Flanagan, GE EFS: With some of the new credits that will apply to carbon capture, it could at least cover part of those incremental costs, as well as the efficiency hit that the CCGT will take. We’re involved in a number of projects demonstrating carbon capture and it is an avenue. It’s not going to keep every project on the grid forever, but it is an opportunity to address the amount of gas or dispatchable power that you’re going to need, at least as we sit today without a technology that could step in for that.

Englander, Panamint: That’s not a real broad-based solution, though. At $3,000-$4,000/kW, it’s going to put up customer bills by a lot more than $10 a month. Plus there’s never been a successful large-scale carbon capture project. If they’re financeable at a commercial level, that may take eight years or 10 years to materialize even with the tax credits that are potentially available for it. So there’s still a solution that has to pop up in the near term to resolve some of these reliability issues that also manage to decarbonization and ESG targets.

Flanagan, GE EFS: There’s a lot of efforts at the DOE, for instance, to support some of these projects and the research to address the overall cost of adding carbon capture. So I think this will evolve. It’s not a solution today, because of the economics, but certainly the technology is there to capture 85% or 90% of the carbon. Certainly, we have the technology for sequestration as long as it’s in the right location or has access to CO2 pipes; there’s some way to go for it to be economic in the scheme of providing a reliable grid.

Saxena, Starwood: All you have to do is go back to the nuclear subsidies and do the math on what those subsidies are on a dollar-per-ton basis of CO2. Ignoring the property tax base and the employment issues, if you were just to look at this as carbon-free power, the price on some of these subsidies is well north of $100 per ton of carbon.
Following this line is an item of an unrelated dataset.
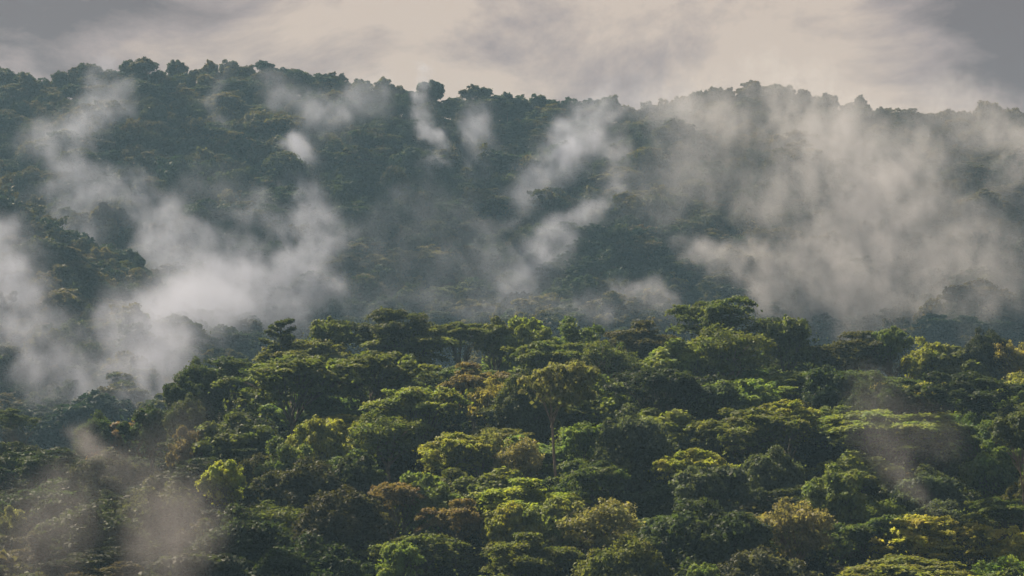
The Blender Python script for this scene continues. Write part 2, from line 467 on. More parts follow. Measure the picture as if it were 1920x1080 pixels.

If you were to be able to get that same value for a CCUS, some of those numbers actually might work.

The problem is, if the carbon is at $10 per ton, then the CCUS wouldn’t work, but at $100 per ton, it might. So we see a lot more discussion about CCUS projects in Canada where the price of carbon is significantly higher than the price in the US. So it comes down to a price on carbon. How should we do it? You have to pay in the $100 per ton range as the numbers sit today.

Englander, Panamint: Himanshu, how do you handicap the state of Texas ever putting a price on carbon?

Saxena, Starwood: Not in my lifetime! If anything happens, it will be at the federal level. I think it’s really a question of saying, ‘Do you care about decarbonization? Do you care about reliability?’ It’s a very complex, multidimensional equation. Everybody will come at it differently. Different states will come at it differently, but interestingly, Texas is the market where the renewable penetration is the highest. There’s 20,000 MW that is currently planned. So the problem is coming to them even if they are not ready.